Derivative of the product of two functions

Take a detailed look at the following table and try to deduce the rule of the product:

$f (x)$	$f^{'} (x)$
$x^{2} (3 x + 1)$	$2 x (3 x + 1) + x^{2} (3)$
$4 x (x + 3)$	$4 (x + 3) + 4 x (1)$
$\sin x \cdot c o s x$	$\cos x \cdot \cos x + \sin x \cdot (- \sin x) = \cos^{2} x - \sin^{2} x$
$(A x + B) (A x + B)$	$A (A x + B) + (A x + B) A = 2 A (A x + B)$
$g (x) \cdot h (x)$	?

Have you deduced it? Compare your result with the rule of the product enunciated next.

The derivative of the product of two functions is the derivative of the first one multiplied by the second one plus the first one multiplied by the derivative of the second one.
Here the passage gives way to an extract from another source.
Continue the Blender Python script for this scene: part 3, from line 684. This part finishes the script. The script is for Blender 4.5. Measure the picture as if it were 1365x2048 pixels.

Mathematically, $f (x) = g (x) h (x) \Rightarrow f^{'} (x) = g^{'} (x) h (x) + g (x) h^{'} (x)$

Some other examples:

Example

$f (x) = 5 x$

We want to derive the previous expression, therefore we need to recognize the functions $g (x)$ and $h (x)$ that should allow us to use the rule of the product. In this case $g (x) = 5$ and $h (x) = x$ . Therefore,

$f^{'} (x) = 0 \cdot x + 5 \cdot 1 = 5$

Example

An example of a function for which we already know the result: $f (x) = x^{2}$

We can take that $g (x) = x$ and $h (x) = x$ and use the rule of the product.

Then, $f^{'} (x) = 1 \cdot x + x \cdot 1 = 2 x$ Obviously the result is the same as the one we already knew.